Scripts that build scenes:
—————

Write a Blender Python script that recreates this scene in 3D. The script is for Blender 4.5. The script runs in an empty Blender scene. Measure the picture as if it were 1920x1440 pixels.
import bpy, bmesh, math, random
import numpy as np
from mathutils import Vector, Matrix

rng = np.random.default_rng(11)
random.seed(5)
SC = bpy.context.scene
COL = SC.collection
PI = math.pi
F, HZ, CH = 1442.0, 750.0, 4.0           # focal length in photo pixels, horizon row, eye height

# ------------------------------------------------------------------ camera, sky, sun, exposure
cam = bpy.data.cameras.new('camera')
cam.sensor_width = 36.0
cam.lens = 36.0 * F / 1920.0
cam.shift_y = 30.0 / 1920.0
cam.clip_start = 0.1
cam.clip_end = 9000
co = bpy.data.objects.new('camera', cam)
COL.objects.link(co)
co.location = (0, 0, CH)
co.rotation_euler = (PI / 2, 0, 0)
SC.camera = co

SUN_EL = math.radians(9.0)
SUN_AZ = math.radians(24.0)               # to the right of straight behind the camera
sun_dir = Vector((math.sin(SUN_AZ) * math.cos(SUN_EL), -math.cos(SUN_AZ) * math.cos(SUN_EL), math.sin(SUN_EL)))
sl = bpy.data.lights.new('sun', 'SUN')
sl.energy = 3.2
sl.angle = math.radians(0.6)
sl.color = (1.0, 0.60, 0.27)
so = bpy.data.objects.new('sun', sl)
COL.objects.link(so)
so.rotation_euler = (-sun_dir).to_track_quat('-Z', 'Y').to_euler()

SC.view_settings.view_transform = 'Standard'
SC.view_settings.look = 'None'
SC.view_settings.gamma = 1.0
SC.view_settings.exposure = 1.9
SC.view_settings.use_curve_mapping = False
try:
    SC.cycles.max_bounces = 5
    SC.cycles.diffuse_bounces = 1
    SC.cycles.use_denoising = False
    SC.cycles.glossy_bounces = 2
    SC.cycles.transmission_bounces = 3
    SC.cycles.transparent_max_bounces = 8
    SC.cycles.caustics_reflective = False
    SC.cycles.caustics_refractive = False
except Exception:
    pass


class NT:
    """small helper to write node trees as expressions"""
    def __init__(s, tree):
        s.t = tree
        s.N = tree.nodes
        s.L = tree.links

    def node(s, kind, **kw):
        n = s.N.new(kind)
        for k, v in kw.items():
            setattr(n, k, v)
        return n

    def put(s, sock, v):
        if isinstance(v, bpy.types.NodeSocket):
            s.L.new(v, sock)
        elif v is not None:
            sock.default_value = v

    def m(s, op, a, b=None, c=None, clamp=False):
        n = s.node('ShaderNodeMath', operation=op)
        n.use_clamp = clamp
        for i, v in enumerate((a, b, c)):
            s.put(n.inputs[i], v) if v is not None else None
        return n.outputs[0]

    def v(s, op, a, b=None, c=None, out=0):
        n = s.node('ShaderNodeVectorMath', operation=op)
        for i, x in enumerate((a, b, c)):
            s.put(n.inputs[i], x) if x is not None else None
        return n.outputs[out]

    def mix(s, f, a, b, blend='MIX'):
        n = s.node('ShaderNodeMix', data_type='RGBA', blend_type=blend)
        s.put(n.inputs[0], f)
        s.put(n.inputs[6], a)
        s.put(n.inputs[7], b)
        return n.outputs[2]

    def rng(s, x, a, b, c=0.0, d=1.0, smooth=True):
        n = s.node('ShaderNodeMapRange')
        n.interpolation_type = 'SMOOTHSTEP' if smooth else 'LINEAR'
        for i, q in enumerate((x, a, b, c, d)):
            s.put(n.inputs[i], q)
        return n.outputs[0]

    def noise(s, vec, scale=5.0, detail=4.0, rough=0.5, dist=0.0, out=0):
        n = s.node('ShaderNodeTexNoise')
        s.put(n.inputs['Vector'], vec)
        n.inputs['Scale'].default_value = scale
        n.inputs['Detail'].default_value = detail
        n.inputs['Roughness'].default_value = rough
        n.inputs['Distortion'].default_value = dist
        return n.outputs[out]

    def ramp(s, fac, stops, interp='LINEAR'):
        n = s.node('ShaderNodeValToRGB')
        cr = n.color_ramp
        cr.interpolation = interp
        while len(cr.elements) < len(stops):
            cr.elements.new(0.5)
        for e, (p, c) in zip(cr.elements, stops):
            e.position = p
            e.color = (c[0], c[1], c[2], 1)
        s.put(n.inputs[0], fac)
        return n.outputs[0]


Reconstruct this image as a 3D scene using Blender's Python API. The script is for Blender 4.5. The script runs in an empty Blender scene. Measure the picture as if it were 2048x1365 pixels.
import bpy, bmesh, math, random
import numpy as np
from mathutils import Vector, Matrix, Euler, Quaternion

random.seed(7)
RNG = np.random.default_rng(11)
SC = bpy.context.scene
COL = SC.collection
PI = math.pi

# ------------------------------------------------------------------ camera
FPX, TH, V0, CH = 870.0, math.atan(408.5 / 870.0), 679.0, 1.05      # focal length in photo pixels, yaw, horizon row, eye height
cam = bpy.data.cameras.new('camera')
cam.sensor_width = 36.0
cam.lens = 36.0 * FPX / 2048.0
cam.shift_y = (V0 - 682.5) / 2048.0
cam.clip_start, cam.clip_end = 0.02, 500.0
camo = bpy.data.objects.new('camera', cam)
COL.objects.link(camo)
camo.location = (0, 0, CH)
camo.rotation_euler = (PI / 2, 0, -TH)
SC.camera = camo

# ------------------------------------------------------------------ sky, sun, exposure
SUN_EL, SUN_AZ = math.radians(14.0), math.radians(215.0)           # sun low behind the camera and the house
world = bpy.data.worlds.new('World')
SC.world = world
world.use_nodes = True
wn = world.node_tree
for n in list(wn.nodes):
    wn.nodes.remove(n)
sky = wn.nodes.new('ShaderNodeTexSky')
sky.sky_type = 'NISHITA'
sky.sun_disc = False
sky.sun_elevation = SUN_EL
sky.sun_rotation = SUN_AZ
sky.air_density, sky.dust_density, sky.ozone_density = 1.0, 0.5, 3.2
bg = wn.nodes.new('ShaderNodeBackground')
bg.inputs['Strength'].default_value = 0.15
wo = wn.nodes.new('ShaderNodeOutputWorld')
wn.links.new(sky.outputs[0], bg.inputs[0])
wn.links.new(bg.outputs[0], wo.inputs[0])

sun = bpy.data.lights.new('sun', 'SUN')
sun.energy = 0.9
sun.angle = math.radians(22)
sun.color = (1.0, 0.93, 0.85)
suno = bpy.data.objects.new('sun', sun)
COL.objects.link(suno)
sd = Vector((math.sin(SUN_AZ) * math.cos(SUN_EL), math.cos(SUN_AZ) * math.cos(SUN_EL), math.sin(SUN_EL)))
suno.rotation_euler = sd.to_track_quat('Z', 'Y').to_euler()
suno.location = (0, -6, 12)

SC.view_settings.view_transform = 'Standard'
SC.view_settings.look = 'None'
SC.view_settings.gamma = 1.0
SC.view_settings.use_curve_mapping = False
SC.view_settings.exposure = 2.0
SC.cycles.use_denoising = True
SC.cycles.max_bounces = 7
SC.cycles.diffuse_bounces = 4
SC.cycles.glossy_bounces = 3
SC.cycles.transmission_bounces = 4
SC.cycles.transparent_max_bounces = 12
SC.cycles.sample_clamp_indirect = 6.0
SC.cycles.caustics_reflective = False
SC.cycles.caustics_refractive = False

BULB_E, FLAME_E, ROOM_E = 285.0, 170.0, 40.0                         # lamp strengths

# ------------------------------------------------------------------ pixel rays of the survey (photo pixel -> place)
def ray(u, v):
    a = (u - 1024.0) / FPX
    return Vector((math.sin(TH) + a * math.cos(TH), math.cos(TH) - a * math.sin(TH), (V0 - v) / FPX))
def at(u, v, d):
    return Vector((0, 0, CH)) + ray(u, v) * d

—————

*Problem requirements*: Generate an exact reproduction of all entries.

*The completed task*:
Write a Blender Python script that recreates this scene in 3D. The script is for Blender 4.5. The script runs in an empty Blender scene. Measure the picture as if it were 1920x1440 pixels.
import bpy, bmesh, math, random
import numpy as np
from mathutils import Vector, Matrix

rng = np.random.default_rng(11)
random.seed(5)
SC = bpy.context.scene
COL = SC.collection
PI = math.pi
F, HZ, CH = 1442.0, 750.0, 4.0           # focal length in photo pixels, horizon row, eye height

# ------------------------------------------------------------------ camera, sky, sun, exposure
cam = bpy.data.cameras.new('camera')
cam.sensor_width = 36.0
cam.lens = 36.0 * F / 1920.0
cam.shift_y = 30.0 / 1920.0
cam.clip_start = 0.1
cam.clip_end = 9000
co = bpy.data.objects.new('camera', cam)
COL.objects.link(co)
co.location = (0, 0, CH)
co.rotation_euler = (PI / 2, 0, 0)
SC.camera = co

SUN_EL = math.radians(9.0)
SUN_AZ = math.radians(24.0)               # to the right of straight behind the camera
sun_dir = Vector((math.sin(SUN_AZ) * math.cos(SUN_EL), -math.cos(SUN_AZ) * math.cos(SUN_EL), math.sin(SUN_EL)))
sl = bpy.data.lights.new('sun', 'SUN')
sl.energy = 3.2
sl.angle = math.radians(0.6)
sl.color = (1.0, 0.60, 0.27)
so = bpy.data.objects.new('sun', sl)
COL.objects.link(so)
so.rotation_euler = (-sun_dir).to_track_quat('-Z', 'Y').to_euler()

SC.view_settings.view_transform = 'Standard'
SC.view_settings.look = 'None'
SC.view_settings.gamma = 1.0
SC.view_settings.exposure = 1.9
SC.view_settings.use_curve_mapping = False
try:
    SC.cycles.max_bounces = 5
    SC.cycles.diffuse_bounces = 1
    SC.cycles.use_denoising = False
    SC.cycles.glossy_bounces = 2
    SC.cycles.transmission_bounces = 3
    SC.cycles.transparent_max_bounces = 8
    SC.cycles.caustics_reflective = False
    SC.cycles.caustics_refractive = False
except Exception:
    pass


class NT:
    """small helper to write node trees as expressions"""
    def __init__(s, tree):
        s.t = tree
        s.N = tree.nodes
        s.L = tree.links

    def node(s, kind, **kw):
        n = s.N.new(kind)
        for k, v in kw.items():
            setattr(n, k, v)
        return n

    def put(s, sock, v):
        if isinstance(v, bpy.types.NodeSocket):
            s.L.new(v, sock)
        elif v is not None:
            sock.default_value = v

    def m(s, op, a, b=None, c=None, clamp=False):
        n = s.node('ShaderNodeMath', operation=op)
        n.use_clamp = clamp
        for i, v in enumerate((a, b, c)):
            s.put(n.inputs[i], v) if v is not None else None
        return n.outputs[0]

    def v(s, op, a, b=None, c=None, out=0):
        n = s.node('ShaderNodeVectorMath', operation=op)
        for i, x in enumerate((a, b, c)):
            s.put(n.inputs[i], x) if x is not None else None
        return n.outputs[out]

    def mix(s, f, a, b, blend='MIX'):
        n = s.node('ShaderNodeMix', data_type='RGBA', blend_type=blend)
        s.put(n.inputs[0], f)
        s.put(n.inputs[6], a)
        s.put(n.inputs[7], b)
        return n.outputs[2]

    def rng(s, x, a, b, c=0.0, d=1.0, smooth=True):
        n = s.node('ShaderNodeMapRange')
        n.interpolation_type = 'SMOOTHSTEP' if smooth else 'LINEAR'
        for i, q in enumerate((x, a, b, c, d)):
            s.put(n.inputs[i], q)
        return n.outputs[0]

    def noise(s, vec, scale=5.0, detail=4.0, rough=0.5, dist=0.0, out=0):
        n = s.node('ShaderNodeTexNoise')
        s.put(n.inputs['Vector'], vec)
        n.inputs['Scale'].default_value = scale
        n.inputs['Detail'].default_value = detail
        n.inputs['Roughness'].default_value = rough
        n.inputs['Distortion'].default_value = dist
        return n.outputs[out]

    def ramp(s, fac, stops, interp='LINEAR'):
        n = s.node('ShaderNodeValToRGB')
        cr = n.color_ramp
        cr.interpolation = interp
        while len(cr.elements) < len(stops):
            cr.elements.new(0.5)
        for e, (p, c) in zip(cr.elements, stops):
            e.position = p
            e.color = (c[0], c[1], c[2], 1)
        s.put(n.inputs[0], fac)
        return n.outputs[0]


Reconstruct this image as a 3D scene using Blender's Python API. The script is for Blender 4.5. The script runs in an empty Blender scene. Measure the picture as if it were 2048x1365 pixels.
import bpy, bmesh, math, random
import numpy as np
from mathutils import Vector, Matrix, Euler, Quaternion

random.seed(7)
RNG = np.random.default_rng(11)
SC = bpy.context.scene
COL = SC.collection
PI = math.pi

# ------------------------------------------------------------------ camera
FPX, TH, V0, CH = 870.0, math.atan(408.5 / 870.0), 679.0, 1.05      # focal length in photo pixels, yaw, horizon row, eye height
cam = bpy.data.cameras.new('camera')
cam.sensor_width = 36.0
cam.lens = 36.0 * FPX / 2048.0
cam.shift_y = (V0 - 682.5) / 2048.0
cam.clip_start, cam.clip_end = 0.02, 500.0
camo = bpy.data.objects.new('camera', cam)
COL.objects.link(camo)
camo.location = (0, 0, CH)
camo.rotation_euler = (PI / 2, 0, -TH)
SC.camera = camo

# ------------------------------------------------------------------ sky, sun, exposure
SUN_EL, SUN_AZ = math.radians(14.0), math.radians(215.0)           # sun low behind the camera and the house
world = bpy.data.worlds.new('World')
SC.world = world
world.use_nodes = True
wn = world.node_tree
for n in list(wn.nodes):
    wn.nodes.remove(n)
sky = wn.nodes.new('ShaderNodeTexSky')
sky.sky_type = 'NISHITA'
sky.sun_disc = False
sky.sun_elevation = SUN_EL
sky.sun_rotation = SUN_AZ
sky.air_density, sky.dust_density, sky.ozone_density = 1.0, 0.5, 3.2
bg = wn.nodes.new('ShaderNodeBackground')
bg.inputs['Strength'].default_value = 0.15
wo = wn.nodes.new('ShaderNodeOutputWorld')
wn.links.new(sky.outputs[0], bg.inputs[0])
wn.links.new(bg.outputs[0], wo.inputs[0])

sun = bpy.data.lights.new('sun', 'SUN')
sun.energy = 0.9
sun.angle = math.radians(22)
sun.color = (1.0, 0.93, 0.85)
suno = bpy.data.objects.new('sun', sun)
COL.objects.link(suno)
sd = Vector((math.sin(SUN_AZ) * math.cos(SUN_EL), math.cos(SUN_AZ) * math.cos(SUN_EL), math.sin(SUN_EL)))
suno.rotation_euler = sd.to_track_quat('Z', 'Y').to_euler()
suno.location = (0, -6, 12)

SC.view_settings.view_transform = 'Standard'
SC.view_settings.look = 'None'
SC.view_settings.gamma = 1.0
SC.view_settings.use_curve_mapping = False
SC.view_settings.exposure = 2.0
SC.cycles.use_denoising = True
SC.cycles.max_bounces = 7
SC.cycles.diffuse_bounces = 4
SC.cycles.glossy_bounces = 3
SC.cycles.transmission_bounces = 4
SC.cycles.transparent_max_bounces = 12
SC.cycles.sample_clamp_indirect = 6.0
SC.cycles.caustics_reflective = False
SC.cycles.caustics_refractive = False

BULB_E, FLAME_E, ROOM_E = 285.0, 170.0, 40.0                         # lamp strengths

# ------------------------------------------------------------------ pixel rays of the survey (photo pixel -> place)
def ray(u, v):
    a = (u - 1024.0) / FPX
    return Vector((math.sin(TH) + a * math.cos(TH), math.cos(TH) - a * math.sin(TH), (V0 - v) / FPX))
def at(u, v, d):
    return Vector((0, 0, CH)) + ray(u, v) * d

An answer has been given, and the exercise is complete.